Nel caso in esame sono estensibili i principi più volte espressi in sede di legittimità, discendenti dalle generali previsioni in materia prevenzionistica (artt. 15 e 28 d.lgs. 81/08), in base ai quali il soggetto investito di qualifica datoriale è tenuto a valutare tutti i rischi presenti nei luoghi di lavoro nei quali sono chiamati ad operare i dipendenti e ad adottare tutte le cautele per la loro eliminazione mediante appropriate misure. Deve, altresì, aggiungersi che, secondo l’orientamento consolidato della giurisprudenza di legittimità, il datore di lavoro deve vigilare al fine di impedire che si instaurino prassi contra legem, foriere di pericolo per i lavoratori.
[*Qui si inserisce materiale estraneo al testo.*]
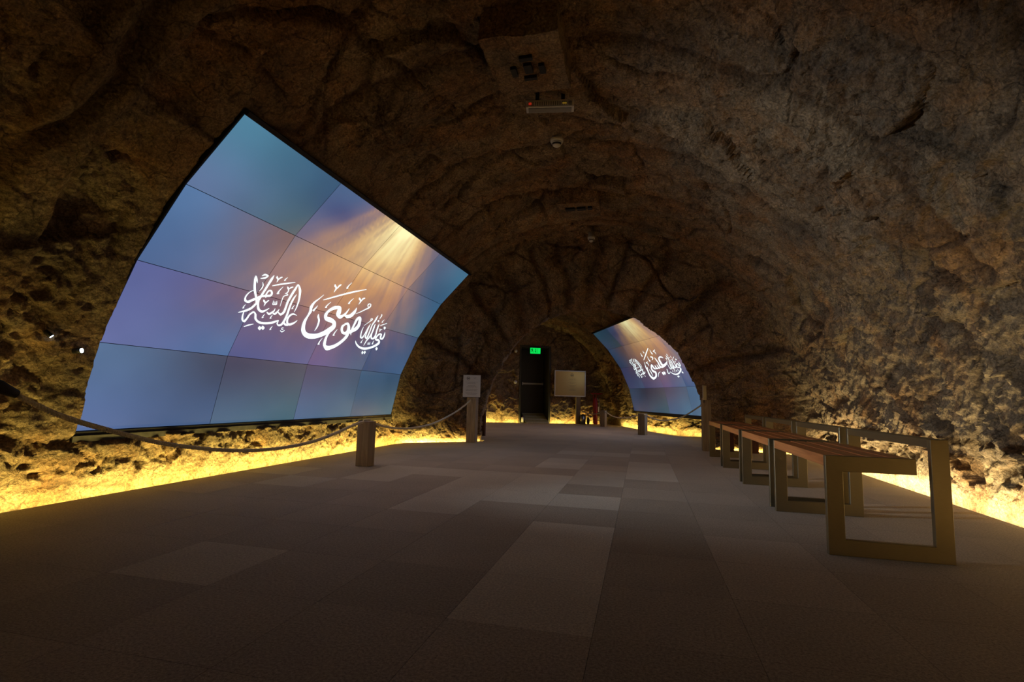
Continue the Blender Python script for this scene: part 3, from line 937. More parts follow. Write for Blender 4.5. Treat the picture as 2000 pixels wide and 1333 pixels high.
LARGE_NAME = [
"17254 22973 17295 22947 16974 22131 17086 22055 16610 21245 16854 21109 16527 20305 16919 20235 16722 19510 17091 19461 16728 18629 16968 18551 16592 17731 16960 17654 16669 16679 17130 16718 16998 15676 17450 16037 17757 14917 17861 15735 18735 14797 18443 15706 19715 15245 19275 15959 20573 16013 20013 16642 21243 16864 20551 17436 21543 17811 20880 18008 21184 18797 20798 18353 20333 19282 20281 18457 19670 19304 19483 18644 19495 19451 19040 19384 19451 19985 19089 20163 19722 20649 19325 20997 20183 21079 19792 21640 20423 21196 20630 21822 20532 20729 21202 20835 20832 19972 21309 20269 21578 19540 21345 20226 22015 20117 21646 20410 22182 20908 21920 21029 22103 21994 22042 22014",
"17366 19575 17101 19721 17446 20191 17277 20275 17429 20779 17386 20798",
"22036 20330 22015 20586 22698 20014 22408 20643 23302 20456 22758 20915 23479 21274 22953 21510 23385 22000 23067 22072 23160 22573 23108 22579",
"22878 18613 22703 18903 23230 18782 23276 19234 23466 18404 23899 18570 23627 17783 24172 17662 23489 17362 23859 16906 23235 17336 23092 16907 22921 17706 22565 17590 22812 18249 22433 18364 22966 18551 22702 18758",
"23655 17767 24240 17703 23811 16674 24313 16493 23439 15584 23876 15274 22818 14694 23250 14260 22174 14203 22582 13603 21663 14078 21772 13192 21353 14188 20980 13984 21134 14916 20727 14943 21025 15760 20706 15852 21106 16545 20830 16681 21379 17392 21107 17547",
"24134 17041 23737 17478 24857 17676 24384 18148 25417 18349 24829 18704 25567 19380 25017 19457 25165 20614 24744 20535 24592 21069 24806 20696 24261 20493 24682 20327 24289 19338 24631 19259 24277 18368 24597 18313 24398 17528 24629 17528 24688 16977 24738 16986",
"18131 19377 18211 19390 18186 18851 18426 18944 18532 18238 18775 18282 18698 17255 18906 17211 18683 16316 18726 16299",
"17674 21989 17608 22072 18609 22814 18460 22998 19722 23872 19555 24075 21043 25046 20860 25274 22754 26515 22695 26587",
"17766 25327 17830 25374 17903 24947 18104 25145 18204 24712 18411 24739 18327 23934 18362 23926",
"18431 24578 18361 24607 18581 25218 18374 25323 18705 25653 18572 25741",
"22460 24568 22530 24627 22620 24201 22841 24436 22958 24002 23175 24027 23064 23289 23106 23279",
"23182 23967 23097 23995 23292 24511 23068 24631 23489 24850 23361 24959",
"19906 26741 19942 26725 19686 25950 19816 25904 19674 25342 19897 25430 19970 25515 19920 25573",
"21689 24110 21727 24089 21425 23346 21563 23285 21389 22750 21629 22826 21705 22912 21652 22974",
"18812 22137 18847 22116 18565 21378 18689 21316 18532 20789 18752 20843 18818 20927 18770 20987",
"22001 17520 22040 17502 21771 16770 21906 16719 21733 16149 21969 16234 22067 16286 22022 16352",
"20318 15334 20353 15315 20107 14598 20234 14545 20077 13985 20299 14058 20391 14105 20349 14170",
"23627 21300 23592 21335 24270 21967 24158 22068 24778 22657 24623 22787 25199 23158 24970 23315 25312 23685 25107 23731 25080 24161 25025 24055 24645 24106 24799 23977 24638 23623 24775 23662 25029 23342 25080 23426"]
PROPHET_WORDS = [
"25986 16112 26013 16128 26291 15521 26445 15664 26916 14959 27021 15252 27752 14619 27723 15050 28575 14605 28390 15043 29406 14908 29136 15291 30154 15397 29835 15738 30753 15933 30352 16247 31091 16577 30633 16721 30822 17217 30555 16990 30248 17493 30260 17005 29984 17367 29803 17128 29903 17593 29617 17648 30017 18135 29762 18267 30285 18494 30077 18735 30388 18537 30628 18694 30478 18056 30803 18094 30725 17541 30940 17799 31300 17551 31033 17779 31445 18116 31145 18185 31352 18795 31122 18801 31120 19260 31080 19257",
"30425 20505 30455 20508 30351 20159 30843 20175 30661 19789 30694 19788",
"30849 15680 30882 15680 30708 15315 31206 15308 31044 14895 31076 14894",
"28307 14264 28336 14265 28237 13912 28621 13898 28479 13539 28509 13536",
"28763 14382 28793 14382 28666 14057 29061 14022 28897 13660 28927 13656",
"29414 20360 29349 20424 29954 20789 29836 20904 30478 21285 30412 21349",
"29405 21959 29437 21944 29259 21514 29372 21473 29259 21136 29426 21228 29502 21266 29458 21311",
"27334 16681 27363 16669 27182 16213 27298 16174 27165 15797 27344 15900 27440 15921 27401 15973",
"29634 16954 29666 16944 29521 16485 29648 16454 29532 16059 29710 16186 29821 16199 29780 16252",
"28152 22899 28251 22917 28299 22511 28486 22487 28376 21681 28416 21670",
"28322 21513 28478 21493 28284 21212 28623 21186 28494 21019 28539 21020",
"27681 22415 27720 22406 27608 21782 27870 21726 27663 21044 27958 20963 27658 20331 27890 20275 27731 19446 27940 19419 27807 18448 28016 18421 27828 17533 28083 17477 27783 17141 27996 16897 27685 17258 27469 17180 27532 17837 27328 17851 27478 18596 27288 18622 27420 19515 27259 19542 27358 20203 27320 20211",
"27371 20230 27409 20217 27197 19375 27342 19333 27135 18507 27296 18467 27082 17648 27241 17596 26899 17052 27130 16884 26827 17031 26649 16851 26612 17468 26407 17452 26416 18327 26261 18340 26331 19238 26289 19244",
"28229 20501 28268 20496 28223 19824 28480 19799 28332 18753 28590 18717 28312 17976 28570 17902 28166 17161 28402 17063 28011 16553 28188 16483 27984 15978 28119 15937 27985 15378 28015 15369",
"28959 20734 28999 20729 28978 20038 29245 20014 29109 19100 29355 19093 29287 18198 29553 18166 29190 17544 29541 17348 28986 17413 28999 17064 28807 17593 28544 17529 28615 18276 28421 18274",
"26295 19428 26264 19450 26725 20097 26641 20152 26955 20588 26857 20653 27129 20859 26970 20952 27205 21236 27056 21258 26945 21464 26987 21377 26769 21205 26889 21170 26926 20888 27007 20902",
"29653 19700 29703 19728 29760 19475 29942 19497 29897 18977 29929 18975",
"29936 19376 29882 19416 30229 19712 30119 19790",
"28753 15817 28647 15823 28628 16315 28583 16317",
"28941 15857 28835 15863 28816 16356 28770 16358",
"29134 15941 29029 15941 28972 16487 28926 16487",
"28608 15809 28579 15866 29197 15950 29144 16051"]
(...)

Qualora infatti nell’esercizio dell’attività lavorativa sul posto di lavoro si instauri, con il consenso del preposto, una prassi contra legem, foriera di pericoli per gli addetti, il datore di lavoro o il dirigente, ove l’infortunio si verifichi, non può utilmente scagionarsi assumendo di non essere stato a conoscenza della illegittima prassi, tale ignoranza costituendolo, di per sé, in colpa per l’inosservanza al dovere di vigilare sul comportamento del preposto, da lui delegato a far rispettare le norme antinfortunistiche.
Altresì, nel caso di specie, la Corte territoriale rileva che la condotta, pur certamente imprudente del lavoratore, non si configura come abnorme e/o eccentrica delle mansioni a lui affidate, in quanto volta a risolvere un problema ricorrente. Si tratta dunque di condotta non anomala e prevedibile in quanto volta a far proseguire l’attività lavorativa in assenza di una specifica previsione e disciplina delle modalità di risoluzione di tali ricorrenti problemi da parte del datore di lavoro. È questa una conclusione conforme al consolidato orientamento della giurisprudenza di legittimità a mente del quale il comportamento del lavoratore può essere ritenuto abnorme – e dunque tale da interrompere il nesso di condizionamento – allorquando sia consistito in una condotta radicalmente, ontologicamente, lontana dalle ipotizzabili, e quindi prevedibili, scelte, anche imprudenti, del lavoratore, nell’esecuzione del lavoro.